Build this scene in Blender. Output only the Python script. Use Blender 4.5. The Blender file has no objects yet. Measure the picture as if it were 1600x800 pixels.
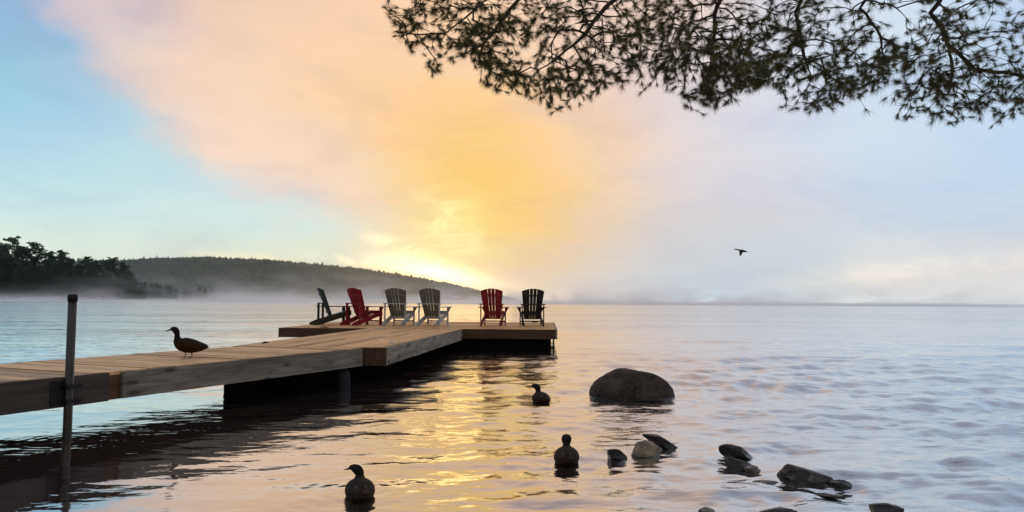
import bpy, bmesh, math, random
import numpy as np
from mathutils import Vector, Matrix, noise

random.seed(7); rng = np.random.default_rng(7)
scene = bpy.context.scene
COL = scene.collection
R = math.radians
PI = math.pi

# ------------------------------------------------------------------ camera
cam_d = bpy.data.cameras.new('camera'); cam = bpy.data.objects.new('camera', cam_d); COL.objects.link(cam)
CAM_H = 1.26
cam_d.sensor_width = 36; cam_d.lens = 1156 / 1600 * 36; cam_d.clip_start = 0.05; cam_d.clip_end = 30000
cam.matrix_world = Matrix.Translation((0, 0, CAM_H)) @ Matrix.Rotation(R(90 + 3.465), 4, 'X') @ Matrix.Rotation(R(0.32), 4, 'Z')
scene.camera = cam

vs = scene.view_settings
vs.view_transform = 'Standard'; vs.look = 'None'; vs.exposure = 0.02; vs.gamma = 1; vs.use_curve_mapping = False
cy = scene.cycles
cy.max_bounces = 6; cy.diffuse_bounces = 2; cy.glossy_bounces = 3; cy.transmission_bounces = 2
cy.volume_bounces = 4; cy.transparent_max_bounces = 6; cy.use_denoising = True
cy.volume_step_rate = 4.0; cy.volume_max_steps = 64
cy.sample_clamp_indirect = 4.0

SUN_AZ, SUN_EL = -5.9, 2.7           # degrees: azimuth from +Y towards +X, elevation
SUN_DIR = Vector((math.sin(R(SUN_AZ)) * math.cos(R(SUN_EL)), math.cos(R(SUN_AZ)) * math.cos(R(SUN_EL)), math.sin(R(SUN_EL))))

# ------------------------------------------------------------------ node helpers
def lin(c):
    return tuple(((v / 255) / 12.92 if v / 255 <= 0.04045 else ((v / 255 + 0.055) / 1.055) ** 2.4) for v in c)

class NT:
    def __init__(s, tree):
        s.t = tree; s.t.nodes.clear()
    def n(s, typ, **kw):
        nd = s.t.nodes.new(typ)
        for k, v in kw.items():
            setattr(nd, k, v)
        return nd
    def put(s, sock, v):
        if isinstance(v, bpy.types.NodeSocket):
            s.t.links.new(v, sock)
        elif v is not None:
            if sock.type == 'RGBA' and len(v) == 3: v = (*v, 1)
            sock.default_value = v
    def m(s, op, a, b=None, c=None, clamp=False):
        nd = s.n('ShaderNodeMath', operation=op, use_clamp=clamp)
        for i, v in enumerate((a, b, c)):
            if v is not None: s.put(nd.inputs[i], v)
        return nd.outputs[0]
    def vm(s, op, a, b=None, out=0):
        nd = s.n('ShaderNodeVectorMath', operation=op)
        s.put(nd.inputs[0], a)
        if b is not None: s.put(nd.inputs[3] if op == 'SCALE' else nd.inputs[1], b)
        return nd.outputs[out]
    def mix(s, f, a, b, blend='MIX'):
        nd = s.n('ShaderNodeMix', data_type='RGBA', blend_type=blend)
        s.put(nd.inputs[0], f); s.put(nd.inputs[6], a); s.put(nd.inputs[7], b)
        return nd.outputs[2]
    def mr(s, v, a, b, c=0.0, d=1.0, kind='SMOOTHSTEP'):
        nd = s.n('ShaderNodeMapRange', interpolation_type=kind)
        for i, x in enumerate((v, a, b, c, d)): s.put(nd.inputs[i], x)
        return nd.outputs[0]
    def noise(s, vec, scale, detail=3, rough=0.5, dist=0.0, out=0):
        nd = s.n('ShaderNodeTexNoise')
        s.put(nd.inputs['Vector'], vec); nd.inputs['Scale'].default_value = scale
        nd.inputs['Detail'].default_value = detail; nd.inputs['Roughness'].default_value = rough
        nd.inputs['Distortion'].default_value = dist
        return nd.outputs[out]
    def ramp(s, f, stops, interp='LINEAR'):
        nd = s.n('ShaderNodeValToRGB'); cr = nd.color_ramp; cr.interpolation = interp
        while len(cr.elements) < len(stops): cr.elements.new(0.5)
        for e, (p, c) in zip(cr.elements, stops):
            e.position = p; e.color = (*c, 1)
        s.put(nd.inputs[0], f)
        return nd.outputs[0]
    def mapping(s, vec, scale=(1, 1, 1), rot=(0, 0, 0), loc=(0, 0, 0)):
        nd = s.n('ShaderNodeMapping'); s.put(nd.inputs[0], vec)
        nd.inputs['Scale'].default_value = scale; nd.inputs['Rotation'].default_value = rot; nd.inputs['Location'].default_value = loc
        return nd.outputs[0]
    def sep(s, vec):
        nd = s.n('ShaderNodeSeparateXYZ'); s.put(nd.inputs[0], vec); return nd.outputs
    def comb(s, x, y, z):
        nd = s.n('ShaderNodeCombineXYZ')
        for i, v in enumerate((x, y, z)): s.put(nd.inputs[i], v)
        return nd.outputs[0]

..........

# WHAT THIS TASK INVOLVES
Without the pictures, transcribe the listing above exactly.

# ANSWER TO THE EXERCISE
Build this scene in Blender. Output only the Python script. Use Blender 4.5. The Blender file has no objects yet. Measure the picture as if it were 1600x800 pixels.
import bpy, bmesh, math, random
import numpy as np
from mathutils import Vector, Matrix, noise

random.seed(7); rng = np.random.default_rng(7)
scene = bpy.context.scene
COL = scene.collection
R = math.radians
PI = math.pi

# ------------------------------------------------------------------ camera
cam_d = bpy.data.cameras.new('camera'); cam = bpy.data.objects.new('camera', cam_d); COL.objects.link(cam)
CAM_H = 1.26
cam_d.sensor_width = 36; cam_d.lens = 1156 / 1600 * 36; cam_d.clip_start = 0.05; cam_d.clip_end = 30000
cam.matrix_world = Matrix.Translation((0, 0, CAM_H)) @ Matrix.Rotation(R(90 + 3.465), 4, 'X') @ Matrix.Rotation(R(0.32), 4, 'Z')
scene.camera = cam

vs = scene.view_settings
vs.view_transform = 'Standard'; vs.look = 'None'; vs.exposure = 0.02; vs.gamma = 1; vs.use_curve_mapping = False
cy = scene.cycles
cy.max_bounces = 6; cy.diffuse_bounces = 2; cy.glossy_bounces = 3; cy.transmission_bounces = 2
cy.volume_bounces = 4; cy.transparent_max_bounces = 6; cy.use_denoising = True
cy.volume_step_rate = 4.0; cy.volume_max_steps = 64
cy.sample_clamp_indirect = 4.0

SUN_AZ, SUN_EL = -5.9, 2.7           # degrees: azimuth from +Y towards +X, elevation
SUN_DIR = Vector((math.sin(R(SUN_AZ)) * math.cos(R(SUN_EL)), math.cos(R(SUN_AZ)) * math.cos(R(SUN_EL)), math.sin(R(SUN_EL))))

# ------------------------------------------------------------------ node helpers
def lin(c):
    return tuple(((v / 255) / 12.92 if v / 255 <= 0.04045 else ((v / 255 + 0.055) / 1.055) ** 2.4) for v in c)

class NT:
    def __init__(s, tree):
        s.t = tree; s.t.nodes.clear()
    def n(s, typ, **kw):
        nd = s.t.nodes.new(typ)
        for k, v in kw.items():
            setattr(nd, k, v)
        return nd
    def put(s, sock, v):
        if isinstance(v, bpy.types.NodeSocket):
            s.t.links.new(v, sock)
        elif v is not None:
            if sock.type == 'RGBA' and len(v) == 3: v = (*v, 1)
            sock.default_value = v
    def m(s, op, a, b=None, c=None, clamp=False):
        nd = s.n('ShaderNodeMath', operation=op, use_clamp=clamp)
        for i, v in enumerate((a, b, c)):
            if v is not None: s.put(nd.inputs[i], v)
        return nd.outputs[0]
    def vm(s, op, a, b=None, out=0):
        nd = s.n('ShaderNodeVectorMath', operation=op)
        s.put(nd.inputs[0], a)
        if b is not None: s.put(nd.inputs[3] if op == 'SCALE' else nd.inputs[1], b)
        return nd.outputs[out]
    def mix(s, f, a, b, blend='MIX'):
        nd = s.n('ShaderNodeMix', data_type='RGBA', blend_type=blend)
        s.put(nd.inputs[0], f); s.put(nd.inputs[6], a); s.put(nd.inputs[7], b)
        return nd.outputs[2]
    def mr(s, v, a, b, c=0.0, d=1.0, kind='SMOOTHSTEP'):
        nd = s.n('ShaderNodeMapRange', interpolation_type=kind)
        for i, x in enumerate((v, a, b, c, d)): s.put(nd.inputs[i], x)
        return nd.outputs[0]
    def noise(s, vec, scale, detail=3, rough=0.5, dist=0.0, out=0):
        nd = s.n('ShaderNodeTexNoise')
        s.put(nd.inputs['Vector'], vec); nd.inputs['Scale'].default_value = scale
        nd.inputs['Detail'].default_value = detail; nd.inputs['Roughness'].default_value = rough
        nd.inputs['Distortion'].default_value = dist
        return nd.outputs[out]
    def ramp(s, f, stops, interp='LINEAR'):
        nd = s.n('ShaderNodeValToRGB'); cr = nd.color_ramp; cr.interpolation = interp
        while len(cr.elements) < len(stops): cr.elements.new(0.5)
        for e, (p, c) in zip(cr.elements, stops):
            e.position = p; e.color = (*c, 1)
        s.put(nd.inputs[0], f)
        return nd.outputs[0]
    def mapping(s, vec, scale=(1, 1, 1), rot=(0, 0, 0), loc=(0, 0, 0)):
        nd = s.n('ShaderNodeMapping'); s.put(nd.inputs[0], vec)
        nd.inputs['Scale'].default_value = scale; nd.inputs['Rotation'].default_value = rot; nd.inputs['Location'].default_value = loc
        return nd.outputs[0]
    def sep(s, vec):
        nd = s.n('ShaderNodeSeparateXYZ'); s.put(nd.inputs[0], vec); return nd.outputs
    def comb(s, x, y, z):
        nd = s.n('ShaderNodeCombineXYZ')
        for i, v in enumerate((x, y, z)): s.put(nd.inputs[i], v)
        return nd.outputs[0]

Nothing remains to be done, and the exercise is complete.